**PROBLEM DETAILS:** Each line from the start of the data below through the one containing "outlet(.578, .545, 'tan', 'tan" must be reproduced exactly.

- - - - - - -

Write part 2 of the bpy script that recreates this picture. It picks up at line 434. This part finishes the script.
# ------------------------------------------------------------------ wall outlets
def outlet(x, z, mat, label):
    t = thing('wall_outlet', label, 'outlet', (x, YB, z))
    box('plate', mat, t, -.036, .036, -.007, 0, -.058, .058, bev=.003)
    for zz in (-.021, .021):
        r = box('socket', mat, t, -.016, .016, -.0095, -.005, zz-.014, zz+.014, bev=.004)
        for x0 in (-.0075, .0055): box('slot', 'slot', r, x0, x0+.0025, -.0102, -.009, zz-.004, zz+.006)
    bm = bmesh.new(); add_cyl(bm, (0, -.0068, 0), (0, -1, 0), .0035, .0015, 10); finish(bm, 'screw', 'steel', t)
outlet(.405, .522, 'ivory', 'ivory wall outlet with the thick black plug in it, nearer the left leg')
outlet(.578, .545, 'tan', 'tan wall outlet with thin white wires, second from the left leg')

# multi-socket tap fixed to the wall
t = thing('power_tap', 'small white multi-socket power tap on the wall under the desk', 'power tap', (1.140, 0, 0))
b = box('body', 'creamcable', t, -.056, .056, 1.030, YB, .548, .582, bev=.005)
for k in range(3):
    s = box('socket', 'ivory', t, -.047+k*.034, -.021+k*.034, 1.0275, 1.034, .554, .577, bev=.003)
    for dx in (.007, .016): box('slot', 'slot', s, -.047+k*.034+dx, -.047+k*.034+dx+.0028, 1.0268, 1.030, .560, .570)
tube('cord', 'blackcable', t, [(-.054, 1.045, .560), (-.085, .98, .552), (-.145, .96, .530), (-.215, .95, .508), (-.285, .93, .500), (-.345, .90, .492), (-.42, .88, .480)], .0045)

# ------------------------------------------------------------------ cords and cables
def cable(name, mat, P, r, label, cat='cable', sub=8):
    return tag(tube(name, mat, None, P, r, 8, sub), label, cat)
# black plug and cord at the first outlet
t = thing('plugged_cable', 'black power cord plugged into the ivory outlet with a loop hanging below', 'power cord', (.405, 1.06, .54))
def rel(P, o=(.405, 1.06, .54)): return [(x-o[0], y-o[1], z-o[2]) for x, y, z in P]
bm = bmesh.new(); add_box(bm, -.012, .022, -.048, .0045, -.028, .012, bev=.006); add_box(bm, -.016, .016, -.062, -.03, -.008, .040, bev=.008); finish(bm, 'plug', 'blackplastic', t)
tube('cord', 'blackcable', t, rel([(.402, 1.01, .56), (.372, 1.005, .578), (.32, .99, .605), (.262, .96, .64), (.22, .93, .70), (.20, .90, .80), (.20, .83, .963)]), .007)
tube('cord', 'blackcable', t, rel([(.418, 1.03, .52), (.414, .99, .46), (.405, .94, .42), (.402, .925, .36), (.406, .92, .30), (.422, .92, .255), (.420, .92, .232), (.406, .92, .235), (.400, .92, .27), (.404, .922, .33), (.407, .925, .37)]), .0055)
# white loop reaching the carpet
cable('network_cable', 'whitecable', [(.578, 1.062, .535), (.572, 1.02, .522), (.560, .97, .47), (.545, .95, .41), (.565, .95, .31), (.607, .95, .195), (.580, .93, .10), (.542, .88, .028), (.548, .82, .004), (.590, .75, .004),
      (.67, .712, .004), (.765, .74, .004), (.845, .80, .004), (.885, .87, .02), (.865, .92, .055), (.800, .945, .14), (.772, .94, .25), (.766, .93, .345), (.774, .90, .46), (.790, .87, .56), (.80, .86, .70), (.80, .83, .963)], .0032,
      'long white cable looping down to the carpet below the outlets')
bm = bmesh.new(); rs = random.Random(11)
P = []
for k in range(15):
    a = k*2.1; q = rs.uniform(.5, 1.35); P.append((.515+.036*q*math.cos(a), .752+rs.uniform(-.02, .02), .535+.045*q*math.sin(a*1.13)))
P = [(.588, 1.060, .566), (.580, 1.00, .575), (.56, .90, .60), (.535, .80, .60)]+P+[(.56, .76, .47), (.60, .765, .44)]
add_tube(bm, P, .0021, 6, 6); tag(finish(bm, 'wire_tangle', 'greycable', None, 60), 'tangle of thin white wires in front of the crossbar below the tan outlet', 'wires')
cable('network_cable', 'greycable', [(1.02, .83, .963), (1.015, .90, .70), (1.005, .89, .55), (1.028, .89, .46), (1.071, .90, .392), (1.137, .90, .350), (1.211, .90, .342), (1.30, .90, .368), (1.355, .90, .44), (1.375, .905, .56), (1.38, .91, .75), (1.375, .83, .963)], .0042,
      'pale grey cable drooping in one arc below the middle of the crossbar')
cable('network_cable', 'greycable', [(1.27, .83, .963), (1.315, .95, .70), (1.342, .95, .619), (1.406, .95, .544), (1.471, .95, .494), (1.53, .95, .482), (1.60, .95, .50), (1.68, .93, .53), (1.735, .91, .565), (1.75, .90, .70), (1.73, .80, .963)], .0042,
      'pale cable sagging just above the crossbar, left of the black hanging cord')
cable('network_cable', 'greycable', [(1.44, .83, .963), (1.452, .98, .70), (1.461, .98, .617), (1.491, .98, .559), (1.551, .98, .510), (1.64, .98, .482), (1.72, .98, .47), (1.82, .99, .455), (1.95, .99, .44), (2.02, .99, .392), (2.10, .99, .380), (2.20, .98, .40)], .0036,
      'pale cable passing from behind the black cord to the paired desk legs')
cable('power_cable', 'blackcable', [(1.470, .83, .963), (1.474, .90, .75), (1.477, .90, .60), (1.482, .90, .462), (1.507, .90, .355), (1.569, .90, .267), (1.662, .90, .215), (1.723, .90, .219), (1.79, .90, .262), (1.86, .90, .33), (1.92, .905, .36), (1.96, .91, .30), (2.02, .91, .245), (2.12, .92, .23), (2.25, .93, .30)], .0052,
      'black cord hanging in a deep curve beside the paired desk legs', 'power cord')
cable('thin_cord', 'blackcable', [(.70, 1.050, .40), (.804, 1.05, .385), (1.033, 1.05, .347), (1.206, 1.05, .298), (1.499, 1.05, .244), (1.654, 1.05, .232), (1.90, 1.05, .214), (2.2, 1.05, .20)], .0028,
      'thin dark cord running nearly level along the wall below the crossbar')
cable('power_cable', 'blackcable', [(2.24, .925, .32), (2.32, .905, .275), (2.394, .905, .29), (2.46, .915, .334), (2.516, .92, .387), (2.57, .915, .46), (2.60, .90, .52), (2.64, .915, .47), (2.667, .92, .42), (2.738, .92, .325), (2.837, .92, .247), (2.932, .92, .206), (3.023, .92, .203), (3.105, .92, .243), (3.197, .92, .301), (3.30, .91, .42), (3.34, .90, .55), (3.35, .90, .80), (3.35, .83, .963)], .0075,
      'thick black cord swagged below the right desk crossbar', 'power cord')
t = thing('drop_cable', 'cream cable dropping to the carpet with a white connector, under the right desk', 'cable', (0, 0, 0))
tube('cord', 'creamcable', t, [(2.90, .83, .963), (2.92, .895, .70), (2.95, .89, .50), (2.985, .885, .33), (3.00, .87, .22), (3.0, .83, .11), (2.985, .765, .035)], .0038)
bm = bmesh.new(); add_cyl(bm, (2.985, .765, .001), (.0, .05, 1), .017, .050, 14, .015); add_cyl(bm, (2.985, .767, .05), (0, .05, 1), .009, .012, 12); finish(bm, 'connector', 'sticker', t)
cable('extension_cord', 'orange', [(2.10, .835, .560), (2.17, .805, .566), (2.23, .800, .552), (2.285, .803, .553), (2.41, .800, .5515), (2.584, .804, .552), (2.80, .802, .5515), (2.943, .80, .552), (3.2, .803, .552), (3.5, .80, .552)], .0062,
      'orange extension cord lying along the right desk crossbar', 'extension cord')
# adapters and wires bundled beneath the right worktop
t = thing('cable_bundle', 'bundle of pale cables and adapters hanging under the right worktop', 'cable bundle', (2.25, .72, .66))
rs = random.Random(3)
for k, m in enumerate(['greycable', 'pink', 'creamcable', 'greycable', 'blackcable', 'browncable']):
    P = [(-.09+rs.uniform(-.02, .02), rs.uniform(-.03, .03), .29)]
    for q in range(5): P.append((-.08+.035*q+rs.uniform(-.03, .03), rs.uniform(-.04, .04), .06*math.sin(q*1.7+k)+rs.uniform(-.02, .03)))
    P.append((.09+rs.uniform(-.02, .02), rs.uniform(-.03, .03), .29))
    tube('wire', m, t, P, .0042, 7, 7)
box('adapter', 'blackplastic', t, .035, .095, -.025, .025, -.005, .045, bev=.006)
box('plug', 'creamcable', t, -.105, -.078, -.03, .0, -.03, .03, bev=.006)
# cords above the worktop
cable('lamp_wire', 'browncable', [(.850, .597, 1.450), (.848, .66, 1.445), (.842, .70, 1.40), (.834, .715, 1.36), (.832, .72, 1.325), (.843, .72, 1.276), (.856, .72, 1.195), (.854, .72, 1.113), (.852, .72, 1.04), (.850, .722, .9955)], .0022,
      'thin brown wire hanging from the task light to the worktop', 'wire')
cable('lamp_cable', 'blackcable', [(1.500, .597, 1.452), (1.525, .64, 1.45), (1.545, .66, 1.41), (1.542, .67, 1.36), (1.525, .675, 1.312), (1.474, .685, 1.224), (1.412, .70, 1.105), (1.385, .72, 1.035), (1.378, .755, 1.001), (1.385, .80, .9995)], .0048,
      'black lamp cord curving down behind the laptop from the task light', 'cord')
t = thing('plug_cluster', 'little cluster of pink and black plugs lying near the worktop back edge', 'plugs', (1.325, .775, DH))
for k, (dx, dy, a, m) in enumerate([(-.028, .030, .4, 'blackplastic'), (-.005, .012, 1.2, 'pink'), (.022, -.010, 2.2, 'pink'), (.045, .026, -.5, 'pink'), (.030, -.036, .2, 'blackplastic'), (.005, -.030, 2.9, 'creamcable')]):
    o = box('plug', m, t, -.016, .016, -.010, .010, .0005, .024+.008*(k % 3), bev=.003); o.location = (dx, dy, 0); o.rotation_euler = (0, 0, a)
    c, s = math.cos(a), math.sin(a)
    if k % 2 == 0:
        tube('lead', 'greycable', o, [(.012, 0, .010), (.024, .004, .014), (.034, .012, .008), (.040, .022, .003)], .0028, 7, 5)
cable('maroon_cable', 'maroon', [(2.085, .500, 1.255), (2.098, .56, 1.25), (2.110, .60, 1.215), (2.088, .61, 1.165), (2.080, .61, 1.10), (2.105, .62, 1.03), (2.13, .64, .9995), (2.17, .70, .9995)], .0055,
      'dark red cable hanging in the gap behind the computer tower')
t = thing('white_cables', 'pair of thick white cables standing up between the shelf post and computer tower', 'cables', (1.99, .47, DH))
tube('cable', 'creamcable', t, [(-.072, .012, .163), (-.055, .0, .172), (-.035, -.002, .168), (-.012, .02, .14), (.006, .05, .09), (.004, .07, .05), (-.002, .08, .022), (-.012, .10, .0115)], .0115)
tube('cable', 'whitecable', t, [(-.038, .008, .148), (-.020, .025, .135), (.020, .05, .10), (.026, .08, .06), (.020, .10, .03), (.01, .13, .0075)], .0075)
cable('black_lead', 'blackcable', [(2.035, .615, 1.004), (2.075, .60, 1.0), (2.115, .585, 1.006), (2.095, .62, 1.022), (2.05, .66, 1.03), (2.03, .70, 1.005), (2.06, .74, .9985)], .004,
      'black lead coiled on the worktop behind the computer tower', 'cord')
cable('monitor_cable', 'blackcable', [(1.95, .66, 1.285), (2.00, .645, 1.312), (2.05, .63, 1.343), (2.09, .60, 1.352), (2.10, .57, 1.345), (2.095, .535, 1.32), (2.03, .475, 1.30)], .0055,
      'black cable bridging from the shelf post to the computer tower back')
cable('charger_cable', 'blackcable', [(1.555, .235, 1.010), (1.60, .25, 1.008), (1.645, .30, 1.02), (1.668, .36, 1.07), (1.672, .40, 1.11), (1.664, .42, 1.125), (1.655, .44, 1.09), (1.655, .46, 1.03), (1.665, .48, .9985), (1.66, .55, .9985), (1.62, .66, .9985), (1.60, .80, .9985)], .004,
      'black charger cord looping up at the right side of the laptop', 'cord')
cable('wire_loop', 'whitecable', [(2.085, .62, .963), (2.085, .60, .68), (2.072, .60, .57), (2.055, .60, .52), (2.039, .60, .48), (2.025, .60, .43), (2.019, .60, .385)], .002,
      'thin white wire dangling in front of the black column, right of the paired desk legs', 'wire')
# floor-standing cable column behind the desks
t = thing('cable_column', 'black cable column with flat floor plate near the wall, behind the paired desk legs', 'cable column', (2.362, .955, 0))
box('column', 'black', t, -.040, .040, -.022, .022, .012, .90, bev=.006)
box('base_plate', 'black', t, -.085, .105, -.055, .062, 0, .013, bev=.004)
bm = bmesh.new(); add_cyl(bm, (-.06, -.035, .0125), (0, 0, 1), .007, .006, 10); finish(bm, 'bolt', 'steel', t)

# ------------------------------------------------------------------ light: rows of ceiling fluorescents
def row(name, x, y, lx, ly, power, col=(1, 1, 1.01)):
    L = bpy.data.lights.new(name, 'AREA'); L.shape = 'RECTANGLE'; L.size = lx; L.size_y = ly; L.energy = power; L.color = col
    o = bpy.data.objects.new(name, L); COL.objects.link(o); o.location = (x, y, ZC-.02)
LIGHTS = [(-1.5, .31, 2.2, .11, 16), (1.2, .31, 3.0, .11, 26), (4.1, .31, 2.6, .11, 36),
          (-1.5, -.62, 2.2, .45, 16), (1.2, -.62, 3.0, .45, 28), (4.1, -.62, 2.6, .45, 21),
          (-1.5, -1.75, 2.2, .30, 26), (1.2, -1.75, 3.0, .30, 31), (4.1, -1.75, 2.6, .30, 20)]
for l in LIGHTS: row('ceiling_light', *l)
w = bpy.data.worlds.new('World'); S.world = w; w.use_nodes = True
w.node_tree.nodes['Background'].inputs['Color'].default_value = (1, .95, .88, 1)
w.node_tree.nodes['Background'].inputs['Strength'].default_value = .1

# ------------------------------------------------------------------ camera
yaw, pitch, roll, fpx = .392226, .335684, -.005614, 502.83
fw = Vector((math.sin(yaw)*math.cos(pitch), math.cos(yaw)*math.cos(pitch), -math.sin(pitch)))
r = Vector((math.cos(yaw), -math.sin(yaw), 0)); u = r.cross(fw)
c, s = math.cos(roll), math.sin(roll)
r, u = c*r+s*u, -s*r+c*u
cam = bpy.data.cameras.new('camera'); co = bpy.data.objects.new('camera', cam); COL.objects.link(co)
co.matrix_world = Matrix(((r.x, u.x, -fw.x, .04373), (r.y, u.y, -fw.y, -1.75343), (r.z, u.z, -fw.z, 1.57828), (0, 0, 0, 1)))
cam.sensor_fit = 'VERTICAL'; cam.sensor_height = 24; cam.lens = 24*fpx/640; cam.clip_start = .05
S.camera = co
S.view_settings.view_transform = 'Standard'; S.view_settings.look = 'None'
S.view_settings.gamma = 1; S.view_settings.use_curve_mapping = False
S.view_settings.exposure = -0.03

- - - - - - -

**TASK OUTPUT:**
Write part 2 of the bpy script that recreates this picture. It picks up at line 434. This part finishes the script.
# ------------------------------------------------------------------ wall outlets
def outlet(x, z, mat, label):
    t = thing('wall_outlet', label, 'outlet', (x, YB, z))
    box('plate', mat, t, -.036, .036, -.007, 0, -.058, .058, bev=.003)
    for zz in (-.021, .021):
        r = box('socket', mat, t, -.016, .016, -.0095, -.005, zz-.014, zz+.014, bev=.004)
        for x0 in (-.0075, .0055): box('slot', 'slot', r, x0, x0+.0025, -.0102, -.009, zz-.004, zz+.006)
    bm = bmesh.new(); add_cyl(bm, (0, -.0068, 0), (0, -1, 0), .0035, .0015, 10); finish(bm, 'screw', 'steel', t)
outlet(.405, .522, 'ivory', 'ivory wall outlet with the thick black plug in it, nearer the left leg')
outlet(.578, .545, 'tan', 'tan wall outlet with thin white wires, second from the left leg')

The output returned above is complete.